Verdienstvoll finde ich auch: Heinz Sichrovsky lässt die freimaurerisch weniger beschlagenen Leser nicht dumm sterben. Überall wo es notwendig ist, platziert er Einführungen in die Freimaurerei, in ihre Mythologie und Rituale.

Obwohl das Buch sehr komplex ist, finde ich: Man kann es ruhig auch - wie die Österreicher sagen - zitzerlweise lesen. Also immer wieder mal ein kleines Kapitel. Dann das Gelesene sich setzen lassen, warten und irgendwann weiterlesen.

Das Buch ist mit Illustrationen von Oskar Stocker angereichert (Beispiel Buchumschlag) - einem Künstler aus der Steiermark, mit dem Heinz Sichrovsky immer wieder zusammen arbeitet.


Ein Bruderkampf um Troja - Die griechische Götterwelt im Ritual der Freimaurer
Studienverlag Innsbruck, 2018 - www.studienverlag.at

Heinz Sichrovsky, geboren 1954 in Wien, war zunächst als Kultur- und Theaterkritiker für diverse Tageszeitungen tätig, bis er Kulturchef und Chefredakteur des Wochen- magazins „News“ wurde. Er moderiert zahlreiche Veranstaltungen mit literatur- und musikwissenschaftlicher Ausrichtung sowie seit 2010 die Literatursendung „erLesen“ im Fernsehsender ORF III. Seit 2017 ist er wieder verstärkt als Kritiker und Kolumnist tätig, vor allem für die „Kronenzeitung“ und den ORF.

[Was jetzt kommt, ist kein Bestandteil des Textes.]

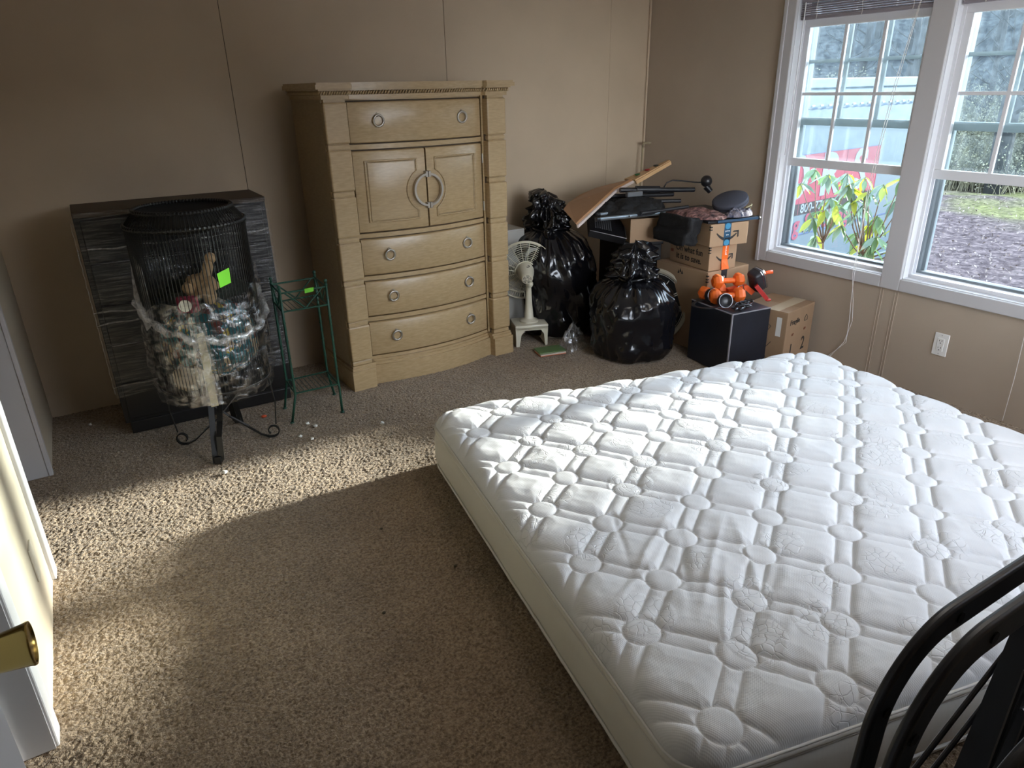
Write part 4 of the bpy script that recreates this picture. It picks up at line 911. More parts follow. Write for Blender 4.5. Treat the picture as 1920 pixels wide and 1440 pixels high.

Oskar Stocker, geboren 1956 in Lienz, lebt und arbeitet als Maler in Graz. International bekannt machte ihn seine Porträtserie „Facing Nations“, die 2000 u. a. im UN-Hauptquartier in New York ausgestellt wurde. In jeder ORF III- Sendung „erLesen“ ist ein von ihm gezeichnetes Porträt eines Studiogastes zu sehen.